§ Stated problem:
Your task is to copy every line of this material exactly.

§ Exercise inputs:
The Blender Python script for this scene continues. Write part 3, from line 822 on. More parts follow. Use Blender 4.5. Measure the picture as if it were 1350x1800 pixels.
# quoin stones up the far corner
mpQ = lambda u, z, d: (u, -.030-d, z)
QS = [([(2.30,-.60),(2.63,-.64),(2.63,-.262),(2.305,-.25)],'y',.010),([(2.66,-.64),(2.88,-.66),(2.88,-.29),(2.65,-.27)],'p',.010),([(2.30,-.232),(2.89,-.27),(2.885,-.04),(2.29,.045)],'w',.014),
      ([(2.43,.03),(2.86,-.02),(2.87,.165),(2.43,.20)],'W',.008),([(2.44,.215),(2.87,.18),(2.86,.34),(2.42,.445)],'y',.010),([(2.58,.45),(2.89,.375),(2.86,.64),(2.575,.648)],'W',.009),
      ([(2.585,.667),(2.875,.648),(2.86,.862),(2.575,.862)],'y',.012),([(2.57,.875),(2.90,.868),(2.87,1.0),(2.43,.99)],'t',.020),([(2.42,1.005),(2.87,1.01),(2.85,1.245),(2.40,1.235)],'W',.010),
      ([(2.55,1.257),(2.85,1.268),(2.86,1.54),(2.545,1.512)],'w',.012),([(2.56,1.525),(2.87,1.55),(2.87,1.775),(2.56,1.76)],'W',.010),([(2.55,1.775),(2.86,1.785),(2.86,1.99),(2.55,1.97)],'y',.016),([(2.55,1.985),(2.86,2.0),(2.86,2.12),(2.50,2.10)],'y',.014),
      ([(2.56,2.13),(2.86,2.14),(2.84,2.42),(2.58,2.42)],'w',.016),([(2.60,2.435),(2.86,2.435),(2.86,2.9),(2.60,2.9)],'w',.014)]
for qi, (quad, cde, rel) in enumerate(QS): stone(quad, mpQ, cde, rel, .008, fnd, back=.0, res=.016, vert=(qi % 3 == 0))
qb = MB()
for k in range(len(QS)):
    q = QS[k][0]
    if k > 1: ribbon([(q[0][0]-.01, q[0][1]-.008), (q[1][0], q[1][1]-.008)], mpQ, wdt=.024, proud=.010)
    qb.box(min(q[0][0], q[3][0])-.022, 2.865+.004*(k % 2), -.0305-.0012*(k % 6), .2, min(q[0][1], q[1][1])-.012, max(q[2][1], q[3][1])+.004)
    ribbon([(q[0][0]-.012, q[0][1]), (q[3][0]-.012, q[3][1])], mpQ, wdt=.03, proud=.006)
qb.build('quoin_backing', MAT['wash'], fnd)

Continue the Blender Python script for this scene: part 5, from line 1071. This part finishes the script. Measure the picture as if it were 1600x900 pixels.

§ Solved exercise:
The Blender Python script for this scene continues. Write part 3, from line 822 on. More parts follow. Use Blender 4.5. Measure the picture as if it were 1350x1800 pixels.
# quoin stones up the far corner
mpQ = lambda u, z, d: (u, -.030-d, z)
QS = [([(2.30,-.60),(2.63,-.64),(2.63,-.262),(2.305,-.25)],'y',.010),([(2.66,-.64),(2.88,-.66),(2.88,-.29),(2.65,-.27)],'p',.010),([(2.30,-.232),(2.89,-.27),(2.885,-.04),(2.29,.045)],'w',.014),
      ([(2.43,.03),(2.86,-.02),(2.87,.165),(2.43,.20)],'W',.008),([(2.44,.215),(2.87,.18),(2.86,.34),(2.42,.445)],'y',.010),([(2.58,.45),(2.89,.375),(2.86,.64),(2.575,.648)],'W',.009),
      ([(2.585,.667),(2.875,.648),(2.86,.862),(2.575,.862)],'y',.012),([(2.57,.875),(2.90,.868),(2.87,1.0),(2.43,.99)],'t',.020),([(2.42,1.005),(2.87,1.01),(2.85,1.245),(2.40,1.235)],'W',.010),
      ([(2.55,1.257),(2.85,1.268),(2.86,1.54),(2.545,1.512)],'w',.012),([(2.56,1.525),(2.87,1.55),(2.87,1.775),(2.56,1.76)],'W',.010),([(2.55,1.775),(2.86,1.785),(2.86,1.99),(2.55,1.97)],'y',.016),([(2.55,1.985),(2.86,2.0),(2.86,2.12),(2.50,2.10)],'y',.014),
      ([(2.56,2.13),(2.86,2.14),(2.84,2.42),(2.58,2.42)],'w',.016),([(2.60,2.435),(2.86,2.435),(2.86,2.9),(2.60,2.9)],'w',.014)]
for qi, (quad, cde, rel) in enumerate(QS): stone(quad, mpQ, cde, rel, .008, fnd, back=.0, res=.016, vert=(qi % 3 == 0))
qb = MB()
for k in range(len(QS)):
    q = QS[k][0]
    if k > 1: ribbon([(q[0][0]-.01, q[0][1]-.008), (q[1][0], q[1][1]-.008)], mpQ, wdt=.024, proud=.010)
    qb.box(min(q[0][0], q[3][0])-.022, 2.865+.004*(k % 2), -.0305-.0012*(k % 6), .2, min(q[0][1], q[1][1])-.012, max(q[2][1], q[3][1])+.004)
    ribbon([(q[0][0]-.012, q[0][1]), (q[3][0]-.012, q[3][1])], mpQ, wdt=.03, proud=.006)
qb.build('quoin_backing', MAT['wash'], fnd)

Continue the Blender Python script for this scene: part 5, from line 1071. This part finishes the script. Measure the picture as if it were 1600x900 pixels.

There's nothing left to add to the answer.